Nevi Pana describes himself as an explorer – a ‘salmon swimming against the current’ – and his practice as materials research that evolves into design. ‘I love, love the conceptual and critical approach, but sometimes I feel like creating a functional object that will reach millions. At the moment, 90 per cent of my design is being consumed through the media, through my writing, exhibitions, lectures. I would love to cross the border to a more commercial application of design and expose the possibilities of beautiful and ethical ‘functional’ design.’
But for now, he openly admits to being ‘f*cking poor’, having given up a well-paid job as an interior designer to pursue his more conceptual, belief-driven work. ‘I’m not from a rich family.

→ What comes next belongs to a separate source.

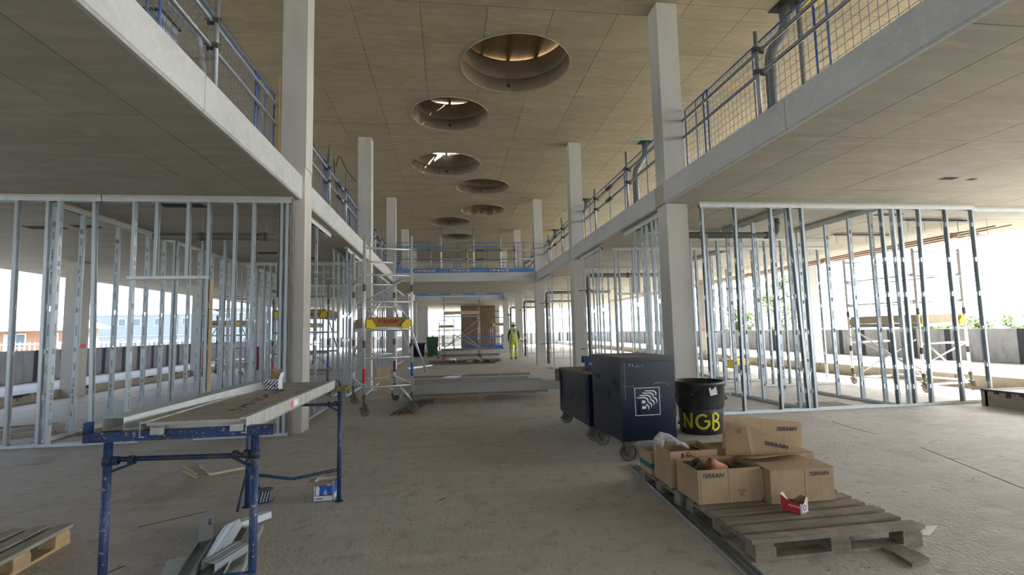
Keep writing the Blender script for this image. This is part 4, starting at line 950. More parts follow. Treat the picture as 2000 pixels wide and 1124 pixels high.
# glove carton on floor
t = thing('glove_carton', 'open white and blue carton printed with a white glove, under the far trestle leg', 'box', (-1.03,4.38,0), 0)
x0,x1,y0,y1,h = -1.118,-.962,4.31,4.45,.155
MB().bx(x0,x1,y0,y0+.003,.001,h).bx(x0,x1,y1-.003,y1,.001,h).bx(x0,x0+.003,y0,y1,.001,h).bx(x1-.003,x1,y0,y1,.001,h).bx(x0,x1,y0,y1,.001,.004).build('carton', M['box_white'], t)
MB().bx(x0+.012,x1-.006,y0-.0012,y0-.0002,.045,h-.004).bx(x1+.0002,x1+.0012,y0+.02,y1-.02,.05,h-.004).build('blue_panel', M['box_blue'], t)
MB().bx(x0+.035,x1-.012,y0-.0018,y0-.0013,.045,.056).build('black_strip', M['ink'], t)
m = MB(); gx, gz = x0+.033, .065
for i,(a,l) in enumerate(((2.6,.022),(2.0,.035),(1.6,.04),(1.25,.036),(.9,.028))):
    m.bar((gx+.014*math.cos(a),y0-.0022,gz+.02+.01*math.sin(a)),(gx+.014*math.cos(a)+l*math.cos(a)*.5,y0-.0022,gz+.02+l*math.sin(a)),.0012,.008,up=(1,0,0))
m.bx(gx-.014,gx+.014,y0-.0025,y0-.0016,gz-.015,gz+.028)
for k in range(4): m.bx(gx+.045+.006*k, gx+.078-.005*k, y0-.0022,y0-.0016, gz-.01+.014*k, gz-.003+.014*k)
m.bx(x1-.05,x1-.016,y0-.0022,y0-.0016,h-.03,h-.014); m.build('print', M['white'], t, kind='stuff')
m = MB().add([(x0+.016,y0-.001,.022),(x0+.028,y0-.001,.03),(x0+.028,y0-.001,.014)],[(0,1,2)]); m.bx(x0+.034,x0+.075,y0-.001,y0-.0004,.019,.026); m.build('small_print', M['ink'], t)
MB().slab([(x0,y0,h),(x1,y0,h),(x1-.008,y0-.045,h-.012),(x0+.008,y0-.045,h-.012)][::-1],.002).build('flap', M['card'], t)
MB().slab([(x1,y0,h),(x1,y1,h),(x1+.06,y1-.01,h+.014),(x1+.06,y0+.02,h+.014)],.002).build('flap', M['card'], t)
MB().slab([(x0,y1,h),(x0,y0,h),(x0-.055,y0+.03,h-.01),(x0-.055,y1,h-.01)],.002).build('flap', M['card'], t)
MB().slab([(x0+.06,y1,h),(x1,y1,h),(x1,y1+.01,h+.045),(x0+.06,y1+.01,h+.045)][::-1],.002).build('flap', M['card_in'], t)
# stud offcuts on the floor
tilted_channel('stud_offcut', 'short stud offcut with black printed numbers, top left of the floor heap', (-1.738,3.90,.075), (-1.566,3.50,.062), .088, .04, roll=0, up=-1, mark='JE12 6MK')
tilted_channel('stud_offcut', 'open stud offcut lying trough upwards below the printed offcut', (-1.585,3.56,.012), (-1.46,3.00,.012), .092, .045, up=1)
tilted_channel('stud_offcut', 'flat dark offcut at the bottom left of the floor heap', (-1.625,3.285,.048), (-1.52,2.95,.045), .092, .045, up=-1, mt='track', ribs=False)
tilted_channel('stud_offcut', 'wide bright offcut propped diagonally in the middle of the floor heap', (-1.500,3.72,.085), (-1.425,3.20,.055), .10, .055, roll=.42, up=-1)
tilted_channel('stud_offcut', 'bright offcut at the top right of the floor heap touching the trestle leg', (-1.52,3.735,.062), (-1.36,3.98,.060), .092, .045, up=-1, roll=-.1)
tilted_channel('stud_offcut', 'short bright offcut lying across the others at the front of the heap', (-1.37,3.10,.085), (-1.275,3.32,.10), .096, .05, up=-1, roll=.1)
tilted_channel('stud_offcut', 'long dark offcut on the right of the heap beside the trestle leg', (-1.36,3.78,.004), (-1.20,2.95,.004), .09, .045, up=1, mt='track')
# plasterboard scrap and floor litter, left
def ragged(name, label, cat, corners, t_, mt, edge='timber', z=.001, jag=.012, seed=1):
    rr = random.Random(seed); P = []
    for i in range(len(corners)):
        a = Vector((*corners[i],0)); b_ = Vector((*corners[(i+1)%len(corners)],0)); n = max(2,int((b_-a).length/.06))
        for k in range(n):
            p = a.lerp(b_, k/n); P.append((p.x+rr.uniform(-jag,jag), p.y+rr.uniform(-jag,jag)))
    t = thing(name, label, cat, (corners[0][0], corners[0][1], z))
    MB().prism(P, z, z+t_*.75).build('core', M[edge], t); MB().prism([(x*1.0,y) for x,y in P], z+t_*.75+.0003, z+t_).build('face', M[mt], t)
    return t
ragged('plasterboard_scrap', 'broken grey plasterboard piece on the floor between the trestle legs', 'board scrap', [(-2.36,5.31),(-2.06,5.53),(-2.30,5.93),(-2.66,5.74)], .025, 'plaster', 'board_pale')
for k,(a,c,wd,nm) in enumerate((((-2.78,5.70),(-2.52,5.38),.03,'left'),((-2.72,5.55),(-2.45,5.25),.02,'middle'),((-2.86,5.98),(-2.62,5.80),.04,'rear'))):
    tag(MB().bar((*a,.006),(*c,.006),wd,.01).build('splinter', M['board_pale' if k<2 else 'plaster']), '%s splinter lying beside the broken plasterboard piece' % nm, 'splinter')
for k,(a,c,wd,h,nm) in enumerate((((-6.7,7.75),(-5.75,8.3),.16,.05,'front pale timber plank on the floor inside the left room'),((-6.9,8.2),(-6.05,8.75),.18,.06,'rear pale timber plank on the floor inside the left room'),((-7.1,8.9),(-6.4,9.1),.08,.02,'thin brown strip on the floor behind the left room planks'),((-5.6,10.9),(-5.2,10.95),.25,.02,'brown scrap board on the floor behind the left studs'),((-5.25,7.9),(-5.0,8.6),.14,.05,'short timber plank inside the left room by the side stud wall'))):
    tag(MB().bar((*a,h/2+.001),(*c,h/2+.001),wd,h).build('timber_plank', M['kerb' if k<2 else 'wood_grey']), nm, 'plank')
ragged('board_scrap', 'thin brown board scrap on the floor just inside the right front stud wall', 'board scrap', [(5.72,7.35),(6.5,7.35),(6.55,7.8),(5.85,7.85)], .02, 'wood_grey', 'wood_grey')
t = thing('maroon_board', 'dark red board standing near the left edge beyond the studs', 'board', (-8.0,21.5,0)); MB().bx(-8.35,-7.8,21.5,21.54,.02,.95).build('panel', M['maroon'], t); MB().bx(-8.35,-7.8,21.54,21.58,.0,.1).build('batten', M['wood_grey'], t)
t = thing('yellow_machine', 'small yellow and orange site machine near the outer right column', 'machine', (8.4,13.5,0)); MB().bx(8.1,8.6,13.4,13.8,.12,.38).build('body', M['yellow'], t); MB().tube((8.1,13.5,.38),(7.9,13.5,.62),.02,8).tube((8.6,13.5,.38),(8.5,13.5,.55),.03,8).build('handle', M['clamp'], t); MB().lathe([(0,-.04),(.11,-.04),(.11,.04),(0,.04)],14,(8.25,13.38,.11),'y').lathe([(0,-.04),(.11,-.04),(.11,.04),(0,.04)],14,(8.5,13.38,.11),'y').build('wheels', M['rubber'], t)
# floor joints and marks
m = MB(); ck = [(5.236,6.33),(5.16,5.94),(5.12,5.5),(5.02,4.82),(4.85,4.35),(4.69,3.92),(4.54,3.51)]
for i in range(len(ck)-1):
    if i in (2,): continue
    m.bar((*ck[i],.0008),(*ck[i+1],.0008),.011,.0012)
for a, c in (((-2.2,2.9),(-1.95,3.35)),((-2.25,4.0),(-1.9,4.25)),((-.1,4.15),(-.05,4.2)),((.9,6.7),(1.15,6.72)),((.75,7.6),(1.3,7.62)),((-.35,4.6),(-.3,4.62)),((2.3,14.6),(3.0,14.55))): m.bar((*a,.0008),(*c,.0008),.010,.0012)
m.build('trim_90', M['hole'], kind='structure')
# ------------------------------------------------------------------ pallets
def pallet(label, x, y, w_, d_, rot, nsl, slm, bkm, h=.14, stamp=None, along='x'):
    t = thing('wooden_pallet', label, 'pallet', (x, y, 0), rot)
    nb = 3; bh = h-.022*3+.005
    for k in range(nb):
        yy = (d_-.10)*k/(nb-1)
        MB().bx(0,w_,yy,yy+.10,.001,.021).build('bottom_board', M[bkm], t, off=L0)
        for j in range(3):
            xx = (w_-.13)*j/2
            MB().bx(xx,xx+.13,yy,yy+.10,.021,.021+bh-.022).build('block', M[bkm], t, off=L0)
    zt = .021+bh-.022
    for j in range(3):
        xx = (w_-.13)*j/2; MB().bx(xx,xx+.12,0,d_,zt,zt+.02).build('stringer_board', M[bkm], t, off=L0)
    pit = d_/nsl
    for k in range(nsl):
        e = random.uniform(-.012,.02); yy = pit*k
        m = MB().bx(-.01-e, w_+.01+random.uniform(-.01,.02), yy+.0, yy+pit*.64, zt+.02, zt+.042)
        m.build('slat', M[slm], t, off=L0)
    if stamp:
        for (tx, zz) in stamp: text_obj(tx, .038, M['hole'], t, stamp_o+Vector((0,0,zz)), stamp_d, (0,0,1), 'stamp', .012)
    return t, zt+.042
stamp_o = Vector((0,0,0)); stamp_d = (1,0,0)
pa, zt = pallet('weathered grey pallet in front right, mostly bare, nearest the camera', 1.72, 2.735, 1.10, .80, .02, 6, 'wood_grey', 'wood_grey')
pb, _ = pallet('weathered pallet behind the bare one, covered by cardboard boxes', 1.69, 3.60, 1.10, .74, .02, 6, 'wood_grey', 'wood_grey')
# near-left pallet, slats run towards the camera
pc, _ = pallet('newer pale pallet with grey top slats at the lower left corner', -2.52, 3.00, .78, .95, math.pi/2+.03, 7, 'slat_grey', 'wood_new')
text_obj('LP', .05, M['hole'], pc, (-2.5158,3.30,.072), (0.03,1,0), (0,0,1), 'stamp', .012); text_obj('535', .04, M['hole'], pc, (-2.5158,3.29,.034), (0.03,1,0), (0,0,1), 'stamp', .012)
# ------------------------------------------------------------------ cartons
PT = zt+.0015
TS = 'TERRAIN'
def open_box(t, x0, x1, y0, y1, z0, z1, th=.004, mt='card', notop=True, name='carton'):
    MB().bx(x0,x1,y0,y0+th,z0,z1).build('side_panel', M[mt], t); MB().bx(x0,x1,y1-th,y1,z0,z1).build('side_panel', M[mt], t)
    MB().bx(x0,x0+th,y0+th,y1-th,z0,z1).build('side_panel', M[mt], t); MB().bx(x1-th,x1,y0+th,y1-th,z0,z1).build('side_panel', M[mt], t)
    MB().bx(x0+th,x1-th,y0+th,y1-th,z0,z0+th).build('base_panel', M['card_in'], t)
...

I just roll somehow. Today everybody wants a piece of you, but they want a piece of you for free. We are fighting every day, but we manage and the most important thing is the message you portray. You start to see a real change in other people’s minds. That’s what keeps me going,’ he says.
‘The shift towards a plant-based industry is critical. Future design must be in sync with nature — it must harness nature in a collaborative approach, rather than exploitation. We are conscious enough to discern the difference.’